In gnu90 mode, -Wformat fires off because on LP64, PRIx64 is "lx".

The reverse is true if you do "%llx", it will fire a warning on C++ and C99.

easyaspi314 commented 3 years ago

Some Doxygen documentation added in #462

Cyan4973 commented 3 years ago

Declaring relevant functions as pure and const would be a good follow up.

easyaspi314 commented 2 years ago
  1. XXH_SIZEOPT config option
    • ==0: normal
    • ==1: Disables forceinline and manual unrolling
    • ==2: Reuse streaming API for single shot, other dirty size hacks?
  2. Potential speed boost: We can hash multiple acc blocks at a time until a scramble.

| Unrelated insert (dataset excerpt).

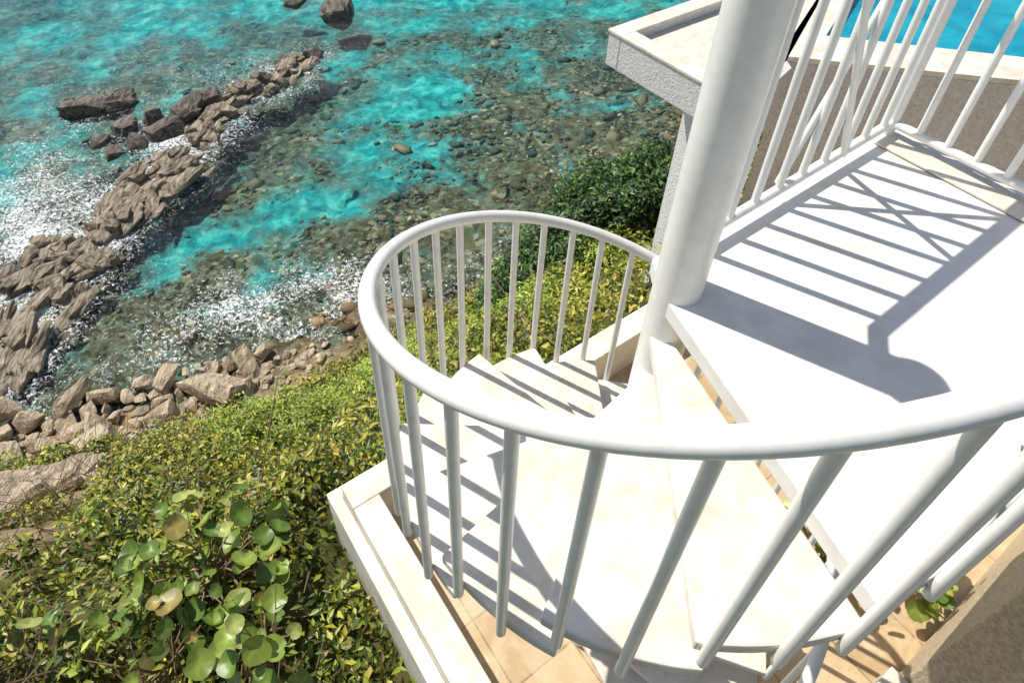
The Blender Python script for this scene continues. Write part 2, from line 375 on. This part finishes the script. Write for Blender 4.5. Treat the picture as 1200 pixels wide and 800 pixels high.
# ---------------------------------------------------------------- foliage
def leafmesh(name,P,L,W,col,updir,mat,tilt=.55,parent=None):
    n=len(P)
    nrm=updir+rng.normal(size=(n,3))*tilt; nrm/=np.linalg.norm(nrm,axis=1,keepdims=True)
    t=rng.normal(size=(n,3))
    t=t-(t*nrm).sum(1,keepdims=True)*nrm; t/=np.linalg.norm(t,axis=1,keepdims=True)
    s=np.cross(nrm,t)
    L=L[:,None];W=W[:,None]
    b0=P-t*L*.5; tip=P+t*L*.5-nrm*L*.12; lf=P+s*W*.5+nrm*W*.18-t*L*.05; rt=P-s*W*.5+nrm*W*.18-t*L*.05
    V=np.stack([b0,lf,tip,rt],1).reshape(-1,3)
    i=np.arange(n)[:,None]*4
    F=np.concatenate([i+np.array([[0,2,1]]),i+np.array([[0,3,2]])],0)
    return tri_mesh(name,V,F,mat,cols=np.repeat(col,4,0),parent=parent)
PAL=np.array([(.28,.31,.035),(.18,.23,.03),(.42,.39,.05),(.09,.14,.022),(.04,.07,.013),(.50,.41,.10),(.36,.24,.11)])
PW=np.array([.26,.22,.15,.17,.11,.05,.04])
def shrubs(name,cx,cy,r,zoff,per,lsz,pal=PAL,pw=PW,sq=.8,tint=None):
    n=len(cx); gz=height(cx,cy)+zoff
    k=np.repeat(np.arange(n),per)
    N_=len(k)
    d=rng.normal(size=(N_,3)); d[:,2]=np.abs(d[:,2])*1.1-.25; d/=np.linalg.norm(d,axis=1,keepdims=True)
    rr=r[k]*rng.uniform(.35,1.12,N_)**.6
    P=np.stack([cx[k],cy[k],gz[k]],-1)+d*rr[:,None]*np.array([1,1,sq])
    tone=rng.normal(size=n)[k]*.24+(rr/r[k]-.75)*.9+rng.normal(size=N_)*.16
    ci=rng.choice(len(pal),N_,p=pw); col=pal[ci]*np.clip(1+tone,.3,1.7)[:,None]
    if tint is not None: col=col*tint[k]
    ls=lsz[k]*rng.uniform(.7,1.4,N_)
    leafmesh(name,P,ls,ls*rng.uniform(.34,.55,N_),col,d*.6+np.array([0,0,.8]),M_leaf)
    return P
Q=Vector((-.94,2.30))
n=6800
cx=rng.uniform(-13,8,n); cy=rng.uniform(-1.2,17,n)
dd=land(cx,cy)
platu=(cx-Q.x)*.819+(cy-Q.y)*.574; platv=(cx-Q.x)*.574-(cy-Q.y)*.819
inplat=(platu>-.3)&(platv>-.3)
hz=height(cx,cy)
keep=(dd>vegth(cx))&(rng.random(n)>bareF(cx,cy)*1.6)&~inplat&~((hz>-5.7)&(cx>2))&(fbm(cx*1.1,cy*1.1,2,3)>.35)
fr_=(cy*.755-hz*.655); u_=(cx)/fr_
keep&=(u_>-.85)&(u_<.95)
cx,cy=cx[keep],cy[keep]; hz=hz[keep]
dist=np.sqrt(cx**2+cy**2+hz**2)
r=rng.uniform(.15,.44,len(cx))
dr=sstep(-3,-6.5,cx)*sstep(6,2,cy)
hue=fbm(cx*.6,cy*.6,4,3)
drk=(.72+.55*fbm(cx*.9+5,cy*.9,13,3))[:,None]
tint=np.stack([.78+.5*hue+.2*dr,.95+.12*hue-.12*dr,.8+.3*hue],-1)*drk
per=np.clip(140-5*dist,70,115).astype(int)
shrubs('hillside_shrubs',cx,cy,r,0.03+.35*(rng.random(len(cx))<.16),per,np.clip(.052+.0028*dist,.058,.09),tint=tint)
n=480
a=rng.uniform(0,6.28,n); q=np.sqrt(rng.random(n)); cx=2.0+2.0*q*np.cos(a); cy=9.9+1.8*q*np.sin(a)
r=rng.uniform(.20,.40,n)
zo=np.sqrt(np.clip(1-q*q,0,1))*2.3*rng.uniform(.4,1.1,n)+.15
P2=np.array([(.04,.09,.025),(.07,.14,.03),(.02,.045,.012),(.15,.25,.045)])
shrubs('leafy_bush',cx,cy,r,zo,165,np.full(n,.10),P2,np.array([.35,.3,.19,.16]),.9)
n=230
cx=np.concatenate([rng.normal(-2.8,.6,n//3),rng.normal(.4,.9,n//3),rng.normal(-1.5,.7,n//3)]); cy=np.concatenate([rng.normal(6.3,.7,n//3),rng.normal(8.4,.9,n//3),rng.normal(8.3,.6,n//3)])
m3=len(cx)
shrubs('feathery_shrub',cx,cy,rng.uniform(.22,.42,m3),rng.uniform(.1,.6,m3),210,np.full(m3,.062),np.array([(.28,.37,.04),(.40,.46,.06),(.12,.20,.025)]),np.array([.4,.34,.26]),1.0)
mb=MB()
for i in range(1300):
    x=rng.uniform(-8,1);y=rng.uniform(0,8)
    if land(np.array([x]),np.array([y]))[0]<1.1: continue
    if (x-Q.x)*.819+(y-Q.y)*.574>-.3 and (x-Q.x)*.574-(y-Q.y)*.819>-.3: continue
    z=H1(x,y); d=rng.normal(size=3)*.3; d[2]=abs(d[2])+.14
    mb.tube([(x,y,z),(x+d[0]*.6,y+d[1]*.6,z+d[2]*.6),(x+d[0],y+d[1]*1.2,z+d[2])],[.007,.005,.003],4,False)
mb.obj('dry_twigs',M_twig)
def seagrape(name,cx,cy,cz,n,R,seed,rm=1.0,hgt=.35):
    e=empty(name); r=np.random.default_rng(seed); V=[];F=[];C=[]; st=MB()
    root=Vector((cx,cy,cz))
    for i in range(n):
        a=r.uniform(0,6.28); q=R*math.sqrt(r.random()); c=Vector((cx+q*math.cos(a),cy+q*math.sin(a),cz+.12+hgt*(1-(q/R)**2)*r.uniform(.2,1.2)+r.uniform(0,.15)))
        nm=Vector((math.cos(a)*.35+r.normal()*.5-.1,math.sin(a)*.35+r.normal()*.5-.1,1)).normalized()
        t=nm.orthogonal().normalized(); t=Matrix.Rotation(r.uniform(0,6.28),3,nm)@t; s=nm.cross(t); rd=r.uniform(.04,.095)*rm
        k=16; b0=len(V); col=np.array([(.27,.36,.06),(.15,.24,.04),(.42,.48,.13),(.44,.36,.10)][r.choice(4,p=[.35,.33,.24,.08])])*r.uniform(.7,1.1)
        V.append(c-nm*rd*.18); C.append(col*1.4)
        for ring,(f_) in enumerate((.5,1.0)):
            for j in range(k):
                an=2*math.pi*j/k; w=1+.05*math.sin(an*4+i); notch=1-.28*math.exp(-((an-math.pi)/.3)**2)
                cup=rd*(-.18+.3*f_*f_+.08*math.sin(an*3+i)*f_)
                V.append(c+(t*math.cos(an)+s*math.sin(an)*.95)*rd*f_*w*notch+nm*cup)
                vein=1.4 if j%4==0 and ring==0 else 1.0
                C.append(col*vein*(1 if ring==0 else .92))
        for j in range(k):
            j2=(j+1)%k; F.append((b0,b0+1+j,b0+1+j2,b0+1+j2)); F.append((b0+1+j,b0+1+k+j,b0+1+k+j2,b0+1+j2))
        if i%2==0: st.tube([root+Vector((r.normal()*.1,r.normal()*.1,0)),(root+c)/2+Vector((0,0,.08)),c-t*rd*.7],[.010,.007,.004],5,False)
    tri=[(f[0],f[1],f[2]) for f in F]+[(f[0],f[2],f[3]) for f in F if f[2]!=f[3]]
    tri_mesh('leaves',np.array([v[:] for v in V]),np.array(tri),M_grape,cols=np.array(C),parent=e,smooth=True)
    st.obj('stems',M_twig,e)
for (x,y,n_,R,sd) in [(-1.85,2.0,58,.6,1),(-2.0,1.4,34,.55,2),(-1.35,1.5,24,.35,5),(-2.9,1.4,12,.4,8)]:
    seagrape('sea_grape_plant',x,y,H1(x,y)+.14,n_,R,sd)
for (x,y,sd) in [(2.15,1.95,11),(2.75,1.95,12),(2.5,2.3,13)]:
    seagrape('leafy_potted_plant',x,y,-4.85,40,.32,sd,.8,.6)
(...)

So something like this:
    accumulate_doubleAcc()
    {
    xxh_u64 acc2[8] = {0};
    size_t n = 0;
    // alternative: duffs device but that might harm
    // interleaving
    if (nbStripes % 2 == 1) {
        accumulate_512(acc2);
        n++;
    }
    while (n < nbStripes) {
        accumulate_512(acc);
        n++;
        accumulate_512(acc2);
        n++;
    }
    for (n = 0; n < 8; n++) {
        acc[n] += acc2[n];
    }
    }

I didn't see any benefit on NEON AArch64 no matter how many NEON lanes I chose, and ARMv7 and SSE2 don't have enough registers.

However, I think that AVX2 and AVX512 would likely benefit since their loops are tighter. I will benchmark on Ryzen when I get a chance.

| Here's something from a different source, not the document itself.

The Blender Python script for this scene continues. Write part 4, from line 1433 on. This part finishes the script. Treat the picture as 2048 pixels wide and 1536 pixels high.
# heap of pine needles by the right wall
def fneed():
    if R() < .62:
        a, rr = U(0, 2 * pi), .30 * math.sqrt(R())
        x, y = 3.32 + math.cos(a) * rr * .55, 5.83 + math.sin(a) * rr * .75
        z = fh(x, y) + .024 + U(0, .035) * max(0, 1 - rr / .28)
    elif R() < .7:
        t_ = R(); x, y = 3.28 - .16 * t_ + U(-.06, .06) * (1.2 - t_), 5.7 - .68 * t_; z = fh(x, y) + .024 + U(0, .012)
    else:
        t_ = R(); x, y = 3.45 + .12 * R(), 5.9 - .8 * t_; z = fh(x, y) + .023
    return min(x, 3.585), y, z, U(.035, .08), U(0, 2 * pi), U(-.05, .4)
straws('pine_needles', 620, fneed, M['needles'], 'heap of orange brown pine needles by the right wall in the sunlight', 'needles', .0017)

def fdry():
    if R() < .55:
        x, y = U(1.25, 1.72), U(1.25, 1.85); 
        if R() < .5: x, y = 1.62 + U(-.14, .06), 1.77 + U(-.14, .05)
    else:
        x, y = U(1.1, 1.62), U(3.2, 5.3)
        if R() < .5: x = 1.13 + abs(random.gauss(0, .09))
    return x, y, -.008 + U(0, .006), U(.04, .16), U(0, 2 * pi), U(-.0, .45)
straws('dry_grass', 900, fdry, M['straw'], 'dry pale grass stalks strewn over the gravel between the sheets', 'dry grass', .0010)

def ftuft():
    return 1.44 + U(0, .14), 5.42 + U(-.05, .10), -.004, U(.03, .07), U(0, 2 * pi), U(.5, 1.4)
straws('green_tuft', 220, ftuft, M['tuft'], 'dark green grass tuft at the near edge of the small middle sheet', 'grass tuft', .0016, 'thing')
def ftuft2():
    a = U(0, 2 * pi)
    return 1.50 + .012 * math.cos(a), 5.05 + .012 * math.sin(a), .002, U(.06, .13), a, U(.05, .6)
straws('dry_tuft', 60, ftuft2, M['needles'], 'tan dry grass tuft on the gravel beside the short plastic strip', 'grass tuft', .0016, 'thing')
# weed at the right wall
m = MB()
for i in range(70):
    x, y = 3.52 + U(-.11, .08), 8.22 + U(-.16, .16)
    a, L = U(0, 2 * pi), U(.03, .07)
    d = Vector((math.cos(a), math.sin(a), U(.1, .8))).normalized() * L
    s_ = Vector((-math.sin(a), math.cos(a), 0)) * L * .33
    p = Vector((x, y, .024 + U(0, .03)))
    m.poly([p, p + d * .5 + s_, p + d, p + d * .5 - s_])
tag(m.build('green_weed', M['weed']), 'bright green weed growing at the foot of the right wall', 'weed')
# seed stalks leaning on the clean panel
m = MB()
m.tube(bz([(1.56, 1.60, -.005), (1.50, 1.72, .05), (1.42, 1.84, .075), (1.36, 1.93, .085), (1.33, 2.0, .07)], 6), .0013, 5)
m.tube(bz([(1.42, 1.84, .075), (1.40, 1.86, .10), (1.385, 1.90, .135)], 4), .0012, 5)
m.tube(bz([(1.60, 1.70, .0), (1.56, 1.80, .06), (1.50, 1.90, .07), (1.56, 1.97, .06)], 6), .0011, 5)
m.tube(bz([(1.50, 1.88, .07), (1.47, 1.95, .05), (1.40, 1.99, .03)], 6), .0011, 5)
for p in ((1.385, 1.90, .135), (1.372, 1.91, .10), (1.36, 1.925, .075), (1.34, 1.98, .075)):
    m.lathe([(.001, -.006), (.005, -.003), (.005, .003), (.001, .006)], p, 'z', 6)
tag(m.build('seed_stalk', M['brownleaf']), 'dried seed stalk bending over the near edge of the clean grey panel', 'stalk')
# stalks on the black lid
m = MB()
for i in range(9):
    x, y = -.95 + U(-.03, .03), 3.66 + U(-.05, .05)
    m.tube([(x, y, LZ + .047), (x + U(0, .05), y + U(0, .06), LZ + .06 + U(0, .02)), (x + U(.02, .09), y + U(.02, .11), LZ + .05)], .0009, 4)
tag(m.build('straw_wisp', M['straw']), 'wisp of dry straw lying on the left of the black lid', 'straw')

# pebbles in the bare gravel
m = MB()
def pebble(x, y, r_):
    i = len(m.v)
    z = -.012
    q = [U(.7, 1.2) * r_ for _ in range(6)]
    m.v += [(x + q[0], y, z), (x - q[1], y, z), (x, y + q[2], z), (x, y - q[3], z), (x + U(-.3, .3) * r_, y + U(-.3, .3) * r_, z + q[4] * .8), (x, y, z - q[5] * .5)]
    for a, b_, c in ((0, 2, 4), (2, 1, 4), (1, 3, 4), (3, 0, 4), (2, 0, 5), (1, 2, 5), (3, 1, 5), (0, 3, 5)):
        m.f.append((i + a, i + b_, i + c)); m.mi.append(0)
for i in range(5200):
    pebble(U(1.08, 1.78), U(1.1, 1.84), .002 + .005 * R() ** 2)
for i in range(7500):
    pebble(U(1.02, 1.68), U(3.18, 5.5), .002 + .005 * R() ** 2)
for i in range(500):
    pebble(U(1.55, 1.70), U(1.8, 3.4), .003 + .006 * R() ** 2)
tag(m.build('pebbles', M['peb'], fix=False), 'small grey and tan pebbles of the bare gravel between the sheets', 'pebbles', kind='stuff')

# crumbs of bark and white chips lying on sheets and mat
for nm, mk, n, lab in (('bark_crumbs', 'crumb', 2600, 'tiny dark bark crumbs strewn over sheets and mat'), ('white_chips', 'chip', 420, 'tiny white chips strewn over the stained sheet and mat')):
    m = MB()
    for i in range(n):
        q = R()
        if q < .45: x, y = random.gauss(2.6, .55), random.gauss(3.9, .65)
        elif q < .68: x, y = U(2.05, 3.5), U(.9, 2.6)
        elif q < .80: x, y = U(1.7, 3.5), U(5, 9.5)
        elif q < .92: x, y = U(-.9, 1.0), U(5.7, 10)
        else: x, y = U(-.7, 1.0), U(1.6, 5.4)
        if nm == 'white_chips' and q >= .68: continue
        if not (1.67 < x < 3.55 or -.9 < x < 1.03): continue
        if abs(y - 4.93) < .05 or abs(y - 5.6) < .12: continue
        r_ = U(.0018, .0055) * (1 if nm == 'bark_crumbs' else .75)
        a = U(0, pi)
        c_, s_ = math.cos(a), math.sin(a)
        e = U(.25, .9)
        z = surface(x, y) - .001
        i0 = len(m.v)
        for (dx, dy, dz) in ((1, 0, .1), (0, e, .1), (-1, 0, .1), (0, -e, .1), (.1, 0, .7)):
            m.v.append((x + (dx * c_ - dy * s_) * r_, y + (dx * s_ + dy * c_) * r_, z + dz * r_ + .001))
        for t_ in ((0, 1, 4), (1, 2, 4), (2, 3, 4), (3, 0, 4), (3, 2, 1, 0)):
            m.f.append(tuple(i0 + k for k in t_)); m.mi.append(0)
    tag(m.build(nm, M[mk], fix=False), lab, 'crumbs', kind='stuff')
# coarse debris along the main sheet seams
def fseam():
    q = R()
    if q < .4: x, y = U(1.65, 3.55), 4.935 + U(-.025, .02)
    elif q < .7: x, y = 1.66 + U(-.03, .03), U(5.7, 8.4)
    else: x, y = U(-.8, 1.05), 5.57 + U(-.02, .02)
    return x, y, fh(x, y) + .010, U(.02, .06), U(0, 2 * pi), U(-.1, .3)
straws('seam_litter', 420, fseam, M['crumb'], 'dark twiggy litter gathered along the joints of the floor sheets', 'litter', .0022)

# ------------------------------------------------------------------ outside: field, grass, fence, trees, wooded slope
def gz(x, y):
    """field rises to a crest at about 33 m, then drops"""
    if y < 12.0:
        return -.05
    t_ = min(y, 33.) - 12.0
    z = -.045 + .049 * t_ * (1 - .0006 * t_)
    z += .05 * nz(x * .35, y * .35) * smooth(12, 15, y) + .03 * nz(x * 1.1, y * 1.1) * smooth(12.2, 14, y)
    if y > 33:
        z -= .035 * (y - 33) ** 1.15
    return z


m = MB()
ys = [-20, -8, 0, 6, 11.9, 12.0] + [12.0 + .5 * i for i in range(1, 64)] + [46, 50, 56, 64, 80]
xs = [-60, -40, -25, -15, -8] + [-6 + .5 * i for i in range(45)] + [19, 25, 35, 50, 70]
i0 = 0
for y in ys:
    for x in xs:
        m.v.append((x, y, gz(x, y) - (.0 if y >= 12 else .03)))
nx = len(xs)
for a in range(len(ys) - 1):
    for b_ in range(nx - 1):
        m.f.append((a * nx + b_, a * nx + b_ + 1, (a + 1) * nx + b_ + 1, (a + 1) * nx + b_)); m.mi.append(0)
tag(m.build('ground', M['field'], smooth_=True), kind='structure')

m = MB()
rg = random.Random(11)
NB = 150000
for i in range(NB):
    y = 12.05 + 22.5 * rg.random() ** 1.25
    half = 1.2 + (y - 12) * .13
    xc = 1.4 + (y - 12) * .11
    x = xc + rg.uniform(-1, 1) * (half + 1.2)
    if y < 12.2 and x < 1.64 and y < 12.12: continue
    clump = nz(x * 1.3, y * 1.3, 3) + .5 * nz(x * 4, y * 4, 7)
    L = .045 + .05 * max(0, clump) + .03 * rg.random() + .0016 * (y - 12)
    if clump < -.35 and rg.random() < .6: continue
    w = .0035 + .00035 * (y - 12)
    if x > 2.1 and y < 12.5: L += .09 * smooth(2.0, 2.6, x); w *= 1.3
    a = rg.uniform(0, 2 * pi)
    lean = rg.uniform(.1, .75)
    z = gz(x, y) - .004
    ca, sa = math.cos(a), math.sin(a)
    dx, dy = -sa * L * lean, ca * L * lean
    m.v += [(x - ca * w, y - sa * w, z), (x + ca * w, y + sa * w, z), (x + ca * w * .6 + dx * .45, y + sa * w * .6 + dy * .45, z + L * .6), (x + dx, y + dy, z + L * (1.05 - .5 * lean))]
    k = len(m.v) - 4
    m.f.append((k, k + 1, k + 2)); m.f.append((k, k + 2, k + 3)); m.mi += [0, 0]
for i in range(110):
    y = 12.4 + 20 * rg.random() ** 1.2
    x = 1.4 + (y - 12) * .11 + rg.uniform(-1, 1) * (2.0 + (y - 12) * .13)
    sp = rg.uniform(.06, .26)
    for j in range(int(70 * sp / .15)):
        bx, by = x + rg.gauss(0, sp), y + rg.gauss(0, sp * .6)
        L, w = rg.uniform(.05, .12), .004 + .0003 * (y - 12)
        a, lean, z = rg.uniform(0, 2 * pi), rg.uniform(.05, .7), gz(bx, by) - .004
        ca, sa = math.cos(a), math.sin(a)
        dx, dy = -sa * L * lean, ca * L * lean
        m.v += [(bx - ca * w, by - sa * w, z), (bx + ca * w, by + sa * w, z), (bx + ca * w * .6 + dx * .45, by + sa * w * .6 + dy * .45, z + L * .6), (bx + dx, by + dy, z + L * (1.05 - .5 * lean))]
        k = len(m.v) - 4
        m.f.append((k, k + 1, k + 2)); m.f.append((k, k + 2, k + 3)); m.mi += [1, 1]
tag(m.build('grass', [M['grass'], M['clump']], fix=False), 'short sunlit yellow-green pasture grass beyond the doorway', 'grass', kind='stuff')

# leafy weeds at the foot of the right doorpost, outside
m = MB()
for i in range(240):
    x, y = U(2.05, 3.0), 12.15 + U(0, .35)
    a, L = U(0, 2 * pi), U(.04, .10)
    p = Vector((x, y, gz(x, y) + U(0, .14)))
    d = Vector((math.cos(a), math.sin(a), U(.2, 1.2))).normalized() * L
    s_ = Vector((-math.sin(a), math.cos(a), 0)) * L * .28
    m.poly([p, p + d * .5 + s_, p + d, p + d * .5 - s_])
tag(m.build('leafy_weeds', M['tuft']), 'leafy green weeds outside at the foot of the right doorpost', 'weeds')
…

Edit: Clang has no difference on Ryzen 5 3600 and GCC clearly gets confused.

Cyan4973 commented 1 year ago

Updated list of objectives for v0.8.2

Cyan4973 commented 1 year ago

I was considering (as a tentative objective) shipping DISPATCH=1 by default for the generation of xxhsum CLI, but there is still a significant amount of work to do to reach this stage safely, and I'm concerned it would delay v0.8.2 release by too long. So, instead, I've pushed this objective to an hypothetical v0.8.3 future release. (will be folded into v0.9.0 if need be).

t-mat commented 1 year ago

As for XXH_OLD_NAMES, should we add deprecation message for it in v0.8.2?

Cyan4973 commented 1 year ago

As for XXH_OLD_NAMES, should we add deprecation message for it in v0.8.2?

This seems like a good idea. If I understand properly, XXH_OLD_NAMES is disabled by default, so the warning could be triggered just on detecting if it's set.

t-mat commented 1 year ago

We can add "Milestone" via right side pane of issue view. And we also can assign/reuse it to other issues to indicate the milestone. It'll be useful at the future review of issues.
For example, we can assign v0.9.0 milestone to #483.